Written with the foregoing heading, more than half a century ago, and intended for publication in England at that time, the following Legend is now printed in order that the writer may present copies to friends.

Few changes are needed in the prefatory words which were prepared for it in the early half of the nineteenth century.
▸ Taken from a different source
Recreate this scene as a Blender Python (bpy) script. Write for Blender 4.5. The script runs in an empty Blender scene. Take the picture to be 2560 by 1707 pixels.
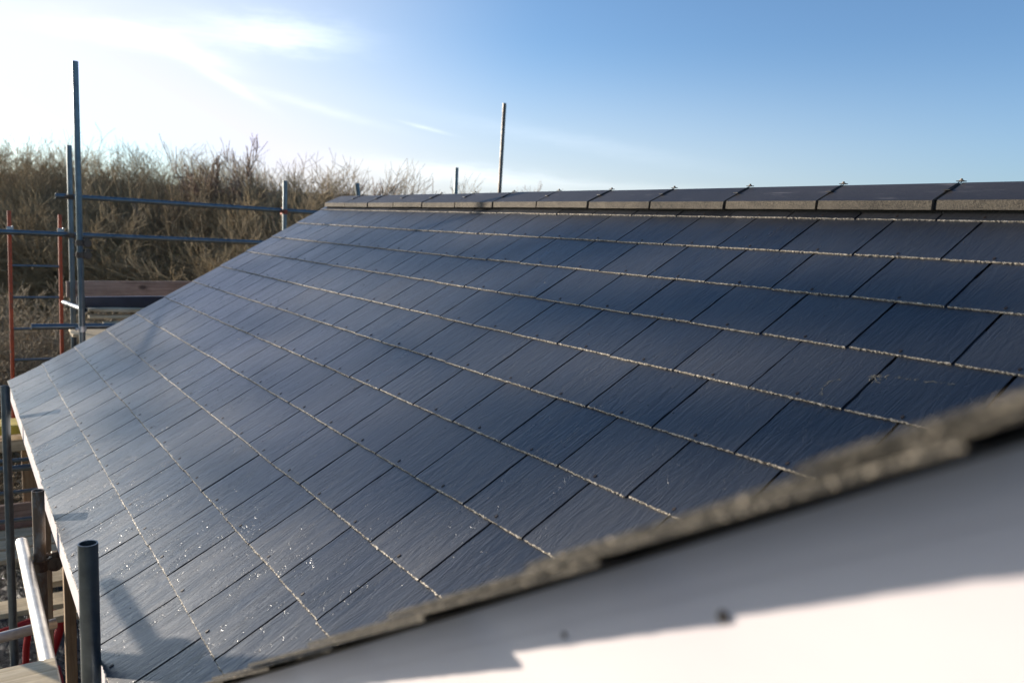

Most of them are as applicable now as they were then; and, written under impressions fresh and youthful, they may still fitly introduce my rhymes.

"No one has, so far as I know, attempted to depict the simple lives of that race which is now so fast melting away before the ardour of the white man's progress in the Australian bush:—soon none of the natural heirs of the soil will remain; and, even now, their primitive life is comparatively unknown to the majority of their invaders.

"I would fain do honour to those artless qualities which have often been my sole social amusement when, week after week, I have sojourned in the bush, with no other companion than my faithful Australian, my dog, and my horse; and I bear willing testimony to the fidelity and cheerfulness which have sometimes made me think my sable companion a pattern worthy of imitation by many of his white and contemptuous supplanters.

"Gratitude, therefore, is one motive which induces me to publish; and if I fail to give pleasure to my countrymen they may yet perhaps, for the sake of the motive, excuse the awkwardness of the deed.

"For the truthful air of the poem I ought easily to be able to vouch; it was written (or rather composed and jotted down subsequently at intervals) when I was in daily communication with the unfortunate race of which it treats; and I now present it as originally written rather than interfere with it in a manner which might prejudice its faithfulness as a representation."